What this calculator does
The Latitude Longitude Distance Calculator finds the shortest distance over the Earth's surface between two points given by their geographic coordinates. This "great-circle" distance is computed with the Haversine formula, which treats the Earth as a sphere of radius 6,371 km. It is the standard tool for measuring how far apart two GPS locations are, ignoring roads or terrain.
How to use it
Enter the latitude and longitude of your first point, then the latitude and longitude of your second point.
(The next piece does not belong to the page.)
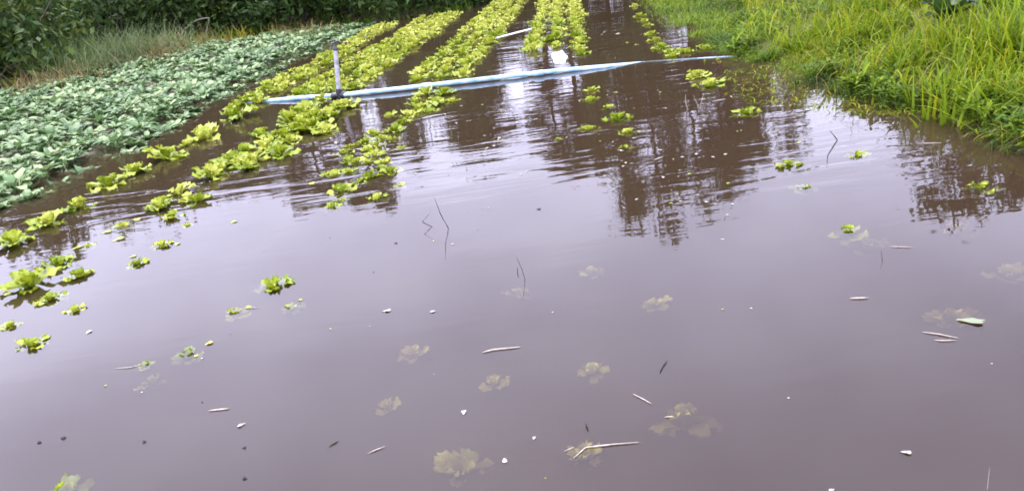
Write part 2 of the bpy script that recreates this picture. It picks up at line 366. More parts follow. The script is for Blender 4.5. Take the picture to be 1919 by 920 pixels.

Use decimal degrees: positive values for North latitude and East longitude, negative values for South and West. The calculator returns the distance in kilometers, statute miles, and nautical miles.
The formula explained
Let \(\varphi_1\), \(\varphi_2\) be the two latitudes and \(\lambda_1\), \(\lambda_2\) the two longitudes, all in radians. With \(\Delta\varphi = \varphi_2 - \varphi_1\) and \(\Delta\lambda = \lambda_2 - \lambda_1\), the Haversine formula is:
$$a = \sin^{2}\!\frac{\Delta\varphi}{2} + \cos\varphi_1\cdot\cos\varphi_2\cdot\sin^{2}\!\frac{\Delta\lambda}{2}$$, then $$d = 2R\cdot\arcsin\!\left(\sqrt{a}\right)$$, with \(R = 6371\ \text{km}\). The Haversine form is numerically stable even for very small distances.
Worked example
From New York City (40.7128°, −74.0060°) to London (51.5074°, −0.1278°): converting to radians and applying the formula gives \(a \approx 0.1390\), \(c \approx 0.7674\), so $$d \approx 6371 \times 0.7674 \approx 5{,}570\ \text{km}$$ which is about 3,461 miles or 3,008 nautical miles — matching the well-known NYC–London air distance.
FAQ
Is this driving distance? No. It is the straight-line distance across the globe's surface, like an aircraft's path, not a road route.
How accurate is it? Because the Earth is slightly ellipsoidal, the spherical Haversine result can differ from true geodesic distance by up to about 0.3%. For most purposes this is negligible.
What coordinate format should I use? Decimal degrees. Convert degrees-minutes-seconds first (e.g. 40°42′46″N ≈ 40.7128°).